§ **Records with scene code**

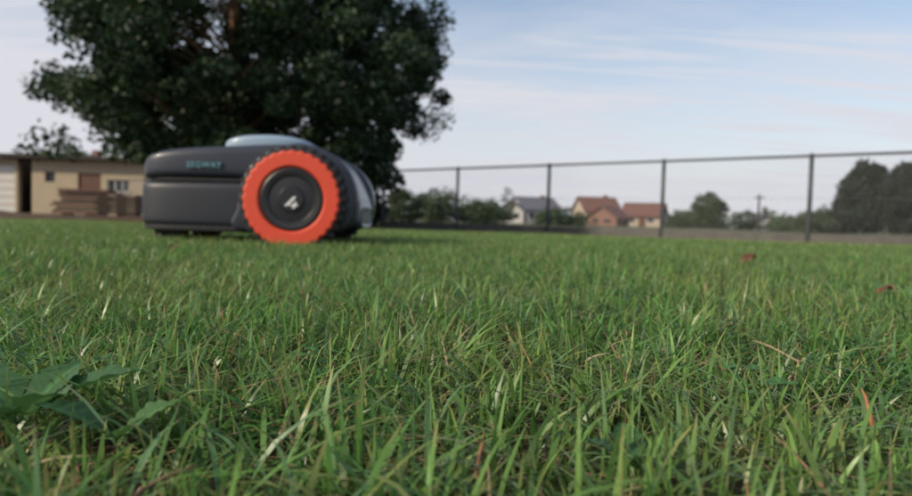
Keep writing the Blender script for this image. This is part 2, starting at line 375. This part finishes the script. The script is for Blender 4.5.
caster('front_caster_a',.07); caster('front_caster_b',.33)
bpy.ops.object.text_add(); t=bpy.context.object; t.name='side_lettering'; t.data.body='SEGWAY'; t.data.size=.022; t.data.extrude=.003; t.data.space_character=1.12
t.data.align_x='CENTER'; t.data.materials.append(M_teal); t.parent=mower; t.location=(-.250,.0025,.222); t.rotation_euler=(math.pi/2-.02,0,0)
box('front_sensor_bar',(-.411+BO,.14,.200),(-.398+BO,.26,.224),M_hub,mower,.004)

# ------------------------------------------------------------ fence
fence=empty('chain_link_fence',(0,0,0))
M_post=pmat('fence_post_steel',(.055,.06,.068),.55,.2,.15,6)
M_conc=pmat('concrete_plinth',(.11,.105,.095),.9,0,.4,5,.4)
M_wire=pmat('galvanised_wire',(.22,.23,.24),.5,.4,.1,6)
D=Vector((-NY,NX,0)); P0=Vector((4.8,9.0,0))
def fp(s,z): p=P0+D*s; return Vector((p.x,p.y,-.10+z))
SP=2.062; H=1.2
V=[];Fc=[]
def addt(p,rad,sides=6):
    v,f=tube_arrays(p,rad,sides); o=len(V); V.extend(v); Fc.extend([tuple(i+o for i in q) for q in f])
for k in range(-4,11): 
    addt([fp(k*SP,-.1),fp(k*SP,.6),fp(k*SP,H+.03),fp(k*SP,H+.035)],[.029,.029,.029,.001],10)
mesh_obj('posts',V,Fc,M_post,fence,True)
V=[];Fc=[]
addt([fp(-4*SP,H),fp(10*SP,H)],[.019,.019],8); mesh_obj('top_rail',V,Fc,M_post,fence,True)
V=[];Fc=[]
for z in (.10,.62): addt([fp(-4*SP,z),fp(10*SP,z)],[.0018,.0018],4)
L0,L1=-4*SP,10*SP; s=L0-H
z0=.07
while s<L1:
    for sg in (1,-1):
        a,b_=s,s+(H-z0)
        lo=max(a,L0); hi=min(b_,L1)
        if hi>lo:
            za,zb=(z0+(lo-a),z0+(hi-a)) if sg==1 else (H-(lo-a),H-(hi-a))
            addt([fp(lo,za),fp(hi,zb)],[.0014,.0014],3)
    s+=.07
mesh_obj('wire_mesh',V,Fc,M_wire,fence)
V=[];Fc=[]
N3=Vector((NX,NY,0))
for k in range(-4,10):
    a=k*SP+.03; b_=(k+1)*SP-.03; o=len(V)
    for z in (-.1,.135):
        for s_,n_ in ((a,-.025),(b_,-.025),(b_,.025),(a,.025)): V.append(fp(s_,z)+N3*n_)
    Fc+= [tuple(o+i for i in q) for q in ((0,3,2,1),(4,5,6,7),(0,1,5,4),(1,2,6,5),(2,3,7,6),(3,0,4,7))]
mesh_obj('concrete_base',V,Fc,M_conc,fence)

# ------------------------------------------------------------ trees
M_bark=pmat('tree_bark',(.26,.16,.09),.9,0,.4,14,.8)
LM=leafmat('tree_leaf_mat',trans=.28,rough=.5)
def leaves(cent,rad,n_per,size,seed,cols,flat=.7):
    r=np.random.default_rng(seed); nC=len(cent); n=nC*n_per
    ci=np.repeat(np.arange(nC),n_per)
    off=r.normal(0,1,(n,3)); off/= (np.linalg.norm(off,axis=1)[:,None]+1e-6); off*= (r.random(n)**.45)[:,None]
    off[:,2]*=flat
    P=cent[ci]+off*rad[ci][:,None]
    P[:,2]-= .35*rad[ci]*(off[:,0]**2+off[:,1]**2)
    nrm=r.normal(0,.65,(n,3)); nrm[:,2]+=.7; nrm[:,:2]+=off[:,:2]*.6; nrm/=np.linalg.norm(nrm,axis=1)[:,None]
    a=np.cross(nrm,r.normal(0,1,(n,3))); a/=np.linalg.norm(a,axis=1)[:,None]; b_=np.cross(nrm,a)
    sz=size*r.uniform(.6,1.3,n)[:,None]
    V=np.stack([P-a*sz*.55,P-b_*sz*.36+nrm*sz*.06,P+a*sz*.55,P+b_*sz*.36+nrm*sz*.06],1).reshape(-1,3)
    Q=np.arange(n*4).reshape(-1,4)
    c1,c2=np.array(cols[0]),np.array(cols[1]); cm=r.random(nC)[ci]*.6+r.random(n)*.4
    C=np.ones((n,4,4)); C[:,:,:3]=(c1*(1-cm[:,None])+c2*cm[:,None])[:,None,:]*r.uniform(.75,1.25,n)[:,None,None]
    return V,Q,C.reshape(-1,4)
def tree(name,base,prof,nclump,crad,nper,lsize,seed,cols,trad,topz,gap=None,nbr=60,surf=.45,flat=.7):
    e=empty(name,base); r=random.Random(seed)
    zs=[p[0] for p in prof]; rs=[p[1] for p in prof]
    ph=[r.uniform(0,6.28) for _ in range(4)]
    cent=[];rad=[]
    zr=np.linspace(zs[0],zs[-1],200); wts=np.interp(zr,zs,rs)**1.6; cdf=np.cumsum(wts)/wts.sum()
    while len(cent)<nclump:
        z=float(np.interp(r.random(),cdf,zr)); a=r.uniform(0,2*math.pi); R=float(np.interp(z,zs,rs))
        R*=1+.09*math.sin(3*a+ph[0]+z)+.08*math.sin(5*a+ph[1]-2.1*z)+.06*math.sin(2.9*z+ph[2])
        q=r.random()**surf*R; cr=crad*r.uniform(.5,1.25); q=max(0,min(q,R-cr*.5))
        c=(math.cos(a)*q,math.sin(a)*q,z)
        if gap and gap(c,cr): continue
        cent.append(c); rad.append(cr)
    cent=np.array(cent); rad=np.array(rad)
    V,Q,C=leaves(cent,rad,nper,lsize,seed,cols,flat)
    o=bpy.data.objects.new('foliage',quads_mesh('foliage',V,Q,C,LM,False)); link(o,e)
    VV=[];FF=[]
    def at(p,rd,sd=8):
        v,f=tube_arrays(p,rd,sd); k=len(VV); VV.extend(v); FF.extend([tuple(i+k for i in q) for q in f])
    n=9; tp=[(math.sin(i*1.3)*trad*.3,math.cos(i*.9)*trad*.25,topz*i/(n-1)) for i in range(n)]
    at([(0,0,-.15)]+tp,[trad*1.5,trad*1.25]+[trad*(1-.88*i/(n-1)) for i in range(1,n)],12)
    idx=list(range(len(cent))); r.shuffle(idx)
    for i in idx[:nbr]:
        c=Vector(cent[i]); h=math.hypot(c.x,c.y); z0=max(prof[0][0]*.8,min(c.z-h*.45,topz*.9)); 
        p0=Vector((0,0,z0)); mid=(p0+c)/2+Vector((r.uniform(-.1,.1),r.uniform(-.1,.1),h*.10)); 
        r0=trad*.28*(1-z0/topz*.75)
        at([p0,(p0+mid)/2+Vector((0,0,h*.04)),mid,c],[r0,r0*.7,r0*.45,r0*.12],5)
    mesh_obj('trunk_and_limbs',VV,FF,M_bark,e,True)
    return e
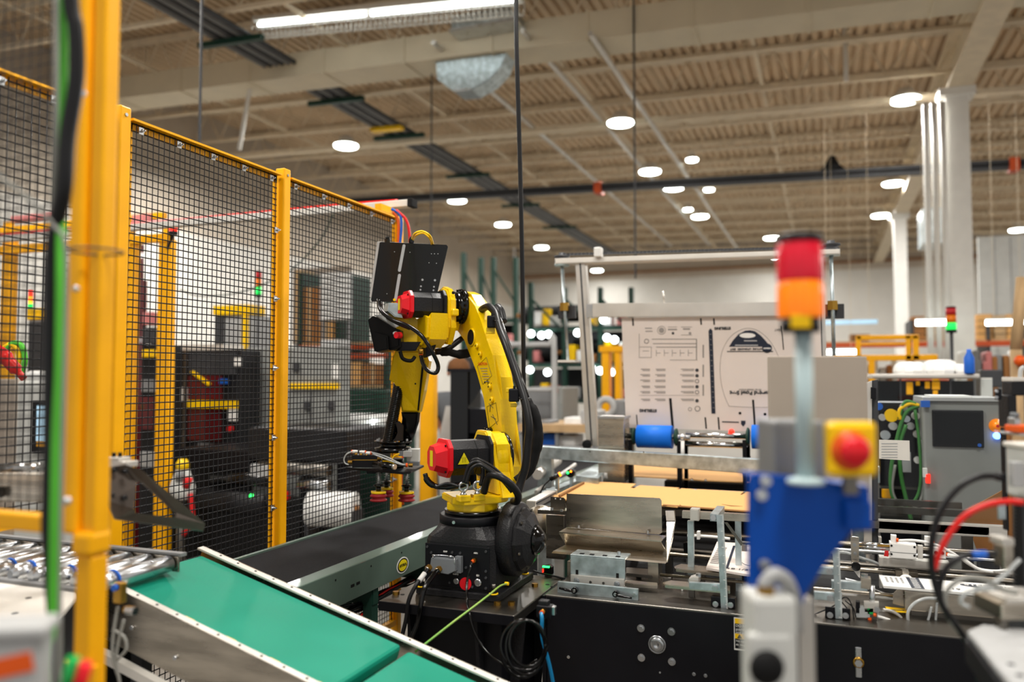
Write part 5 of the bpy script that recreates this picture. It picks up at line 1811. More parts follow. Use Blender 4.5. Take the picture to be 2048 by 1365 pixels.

§ **What is expected**
Repeat the data exactly, without the pictures.

§ **Full output**
Keep writing the Blender script for this image. This is part 2, starting at line 375. This part finishes the script. The script is for Blender 4.5.
caster('front_caster_a',.07); caster('front_caster_b',.33)
bpy.ops.object.text_add(); t=bpy.context.object; t.name='side_lettering'; t.data.body='SEGWAY'; t.data.size=.022; t.data.extrude=.003; t.data.space_character=1.12
t.data.align_x='CENTER'; t.data.materials.append(M_teal); t.parent=mower; t.location=(-.250,.0025,.222); t.rotation_euler=(math.pi/2-.02,0,0)
box('front_sensor_bar',(-.411+BO,.14,.200),(-.398+BO,.26,.224),M_hub,mower,.004)

# ------------------------------------------------------------ fence
fence=empty('chain_link_fence',(0,0,0))
M_post=pmat('fence_post_steel',(.055,.06,.068),.55,.2,.15,6)
M_conc=pmat('concrete_plinth',(.11,.105,.095),.9,0,.4,5,.4)
M_wire=pmat('galvanised_wire',(.22,.23,.24),.5,.4,.1,6)
D=Vector((-NY,NX,0)); P0=Vector((4.8,9.0,0))
def fp(s,z): p=P0+D*s; return Vector((p.x,p.y,-.10+z))
SP=2.062; H=1.2
V=[];Fc=[]
def addt(p,rad,sides=6):
    v,f=tube_arrays(p,rad,sides); o=len(V); V.extend(v); Fc.extend([tuple(i+o for i in q) for q in f])
for k in range(-4,11): 
    addt([fp(k*SP,-.1),fp(k*SP,.6),fp(k*SP,H+.03),fp(k*SP,H+.035)],[.029,.029,.029,.001],10)
mesh_obj('posts',V,Fc,M_post,fence,True)
V=[];Fc=[]
addt([fp(-4*SP,H),fp(10*SP,H)],[.019,.019],8); mesh_obj('top_rail',V,Fc,M_post,fence,True)
V=[];Fc=[]
for z in (.10,.62): addt([fp(-4*SP,z),fp(10*SP,z)],[.0018,.0018],4)
L0,L1=-4*SP,10*SP; s=L0-H
z0=.07
while s<L1:
    for sg in (1,-1):
        a,b_=s,s+(H-z0)
        lo=max(a,L0); hi=min(b_,L1)
        if hi>lo:
            za,zb=(z0+(lo-a),z0+(hi-a)) if sg==1 else (H-(lo-a),H-(hi-a))
            addt([fp(lo,za),fp(hi,zb)],[.0014,.0014],3)
    s+=.07
mesh_obj('wire_mesh',V,Fc,M_wire,fence)
V=[];Fc=[]
N3=Vector((NX,NY,0))
for k in range(-4,10):
    a=k*SP+.03; b_=(k+1)*SP-.03; o=len(V)
    for z in (-.1,.135):
        for s_,n_ in ((a,-.025),(b_,-.025),(b_,.025),(a,.025)): V.append(fp(s_,z)+N3*n_)
    Fc+= [tuple(o+i for i in q) for q in ((0,3,2,1),(4,5,6,7),(0,1,5,4),(1,2,6,5),(2,3,7,6),(3,0,4,7))]
mesh_obj('concrete_base',V,Fc,M_conc,fence)

# ------------------------------------------------------------ trees
M_bark=pmat('tree_bark',(.26,.16,.09),.9,0,.4,14,.8)
LM=leafmat('tree_leaf_mat',trans=.28,rough=.5)
def leaves(cent,rad,n_per,size,seed,cols,flat=.7):
    r=np.random.default_rng(seed); nC=len(cent); n=nC*n_per
    ci=np.repeat(np.arange(nC),n_per)
    off=r.normal(0,1,(n,3)); off/= (np.linalg.norm(off,axis=1)[:,None]+1e-6); off*= (r.random(n)**.45)[:,None]
    off[:,2]*=flat
    P=cent[ci]+off*rad[ci][:,None]
    P[:,2]-= .35*rad[ci]*(off[:,0]**2+off[:,1]**2)
    nrm=r.normal(0,.65,(n,3)); nrm[:,2]+=.7; nrm[:,:2]+=off[:,:2]*.6; nrm/=np.linalg.norm(nrm,axis=1)[:,None]
    a=np.cross(nrm,r.normal(0,1,(n,3))); a/=np.linalg.norm(a,axis=1)[:,None]; b_=np.cross(nrm,a)
    sz=size*r.uniform(.6,1.3,n)[:,None]
    V=np.stack([P-a*sz*.55,P-b_*sz*.36+nrm*sz*.06,P+a*sz*.55,P+b_*sz*.36+nrm*sz*.06],1).reshape(-1,3)
    Q=np.arange(n*4).reshape(-1,4)
    c1,c2=np.array(cols[0]),np.array(cols[1]); cm=r.random(nC)[ci]*.6+r.random(n)*.4
    C=np.ones((n,4,4)); C[:,:,:3]=(c1*(1-cm[:,None])+c2*cm[:,None])[:,None,:]*r.uniform(.75,1.25,n)[:,None,None]
    return V,Q,C.reshape(-1,4)
def tree(name,base,prof,nclump,crad,nper,lsize,seed,cols,trad,topz,gap=None,nbr=60,surf=.45,flat=.7):
    e=empty(name,base); r=random.Random(seed)
    zs=[p[0] for p in prof]; rs=[p[1] for p in prof]
    ph=[r.uniform(0,6.28) for _ in range(4)]
    cent=[];rad=[]
    zr=np.linspace(zs[0],zs[-1],200); wts=np.interp(zr,zs,rs)**1.6; cdf=np.cumsum(wts)/wts.sum()
    while len(cent)<nclump:
        z=float(np.interp(r.random(),cdf,zr)); a=r.uniform(0,2*math.pi); R=float(np.interp(z,zs,rs))
        R*=1+.09*math.sin(3*a+ph[0]+z)+.08*math.sin(5*a+ph[1]-2.1*z)+.06*math.sin(2.9*z+ph[2])
        q=r.random()**surf*R; cr=crad*r.uniform(.5,1.25); q=max(0,min(q,R-cr*.5))
        c=(math.cos(a)*q,math.sin(a)*q,z)
        if gap and gap(c,cr): continue
        cent.append(c); rad.append(cr)
    cent=np.array(cent); rad=np.array(rad)
    V,Q,C=leaves(cent,rad,nper,lsize,seed,cols,flat)
    o=bpy.data.objects.new('foliage',quads_mesh('foliage',V,Q,C,LM,False)); link(o,e)
    VV=[];FF=[]
    def at(p,rd,sd=8):
        v,f=tube_arrays(p,rd,sd); k=len(VV); VV.extend(v); FF.extend([tuple(i+k for i in q) for q in f])
    n=9; tp=[(math.sin(i*1.3)*trad*.3,math.cos(i*.9)*trad*.25,topz*i/(n-1)) for i in range(n)]
    at([(0,0,-.15)]+tp,[trad*1.5,trad*1.25]+[trad*(1-.88*i/(n-1)) for i in range(1,n)],12)
    idx=list(range(len(cent))); r.shuffle(idx)
    for i in idx[:nbr]:
        c=Vector(cent[i]); h=math.hypot(c.x,c.y); z0=max(prof[0][0]*.8,min(c.z-h*.45,topz*.9)); 
        p0=Vector((0,0,z0)); mid=(p0+c)/2+Vector((r.uniform(-.1,.1),r.uniform(-.1,.1),h*.10)); 
        r0=trad*.28*(1-z0/topz*.75)
        at([p0,(p0+mid)/2+Vector((0,0,h*.04)),mid,c],[r0,r0*.7,r0*.45,r0*.12],5)
    mesh_obj('trunk_and_limbs',VV,FF,M_bark,e,True)
    return e
Write part 5 of the bpy script that recreates this picture. It picks up at line 1811. More parts follow. Use Blender 4.5. Take the picture to be 2048 by 1365 pixels.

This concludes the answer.